Classroom applications appears on a blue background next to a network node and an image of a man at a desk

Similarly, Brandy Dieterle, Dustin Edwards, and Paul "Dan" Martin created a heuristic of circulation. Their chapter, "Confronting Digital Aggression with an Ethics of Circulation," concluded with a series of questions for scholars and students to ask before recirculating a given piece of writing. Dieterle, Edwards, and Martin argued convincingly that while sharing ordinarily "invokes positive, if not saccharine, feelings," recirculation is also a form of writing that can be used, even inadvertently, to amplify harmful texts (p. 197). This chapter's heuristic and DeLuca's emphasis on phronesis could lead to generative discussions about what is read, as well as what is shared and why.

Ethics, Pedagogy, and Production

Moving towards the production end of the spectrum is Condis's chapter on white supremacist recruitment of gamers. Although the chapter is focused on understanding how and why such recruitment has been effective, her conclusion lends itself to a consideration of white supremacist recruitment on college campuses and how we as teachers can help students navigate and respond to these incidents. As Condis argued, "We need to create our own memes and make our own games to teach others about how Nazis recruit and to push back against white supremacist rhetoric" (p. 153). While Condis primarily addressed scholars in this call to action, such work could also enter into the classroom space as we ask students to identify, analyze, and counter harmful recruitment rhetorics.
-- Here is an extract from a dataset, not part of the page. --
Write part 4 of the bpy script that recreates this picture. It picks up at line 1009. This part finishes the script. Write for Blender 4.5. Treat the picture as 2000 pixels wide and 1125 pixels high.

Gallagher advocated most openly for partnering the study of digital rhetoric with production of digital artifacts by students, as he drew connections between virtue ethics and the creation of interfaces. His chapter suggests ways for students to go beyond analysis of existing interfaces and pushes for revision, modification, and the creation of entirely new interfaces using a variety of tools. The lens of virtue ethics, with its emphasis on exemplars and community, provides a useful framework for ethical design practices (pp. 72–73).

Applications

Each of these chapters opens up new ways for scholars and teachers to think about the study of digital aggression and digital ethics, and how we can best bring these conversations into the classroom space. What knowledge and experience around digital aggression do students bring with them to our classrooms? How can we best prepare students to write and to participate in online spaces as writers, as individuals, as workers, and as citizens? What aspects of our pedagogy need to be expanded, refined, or replaced to make room for essential conversations about online life—including online aggression? Although the suggestions in these chapters are valuable for pedagogy, many other contributions to the text could have taken a similar focus; however, interested instructors will still find much to ponder in the collection. The chapters focused on here align well with thinking about classroom practice; however, they could also be aligned with discussions of academia more broadly and the digital world as a whole—as all chapters in the collection could.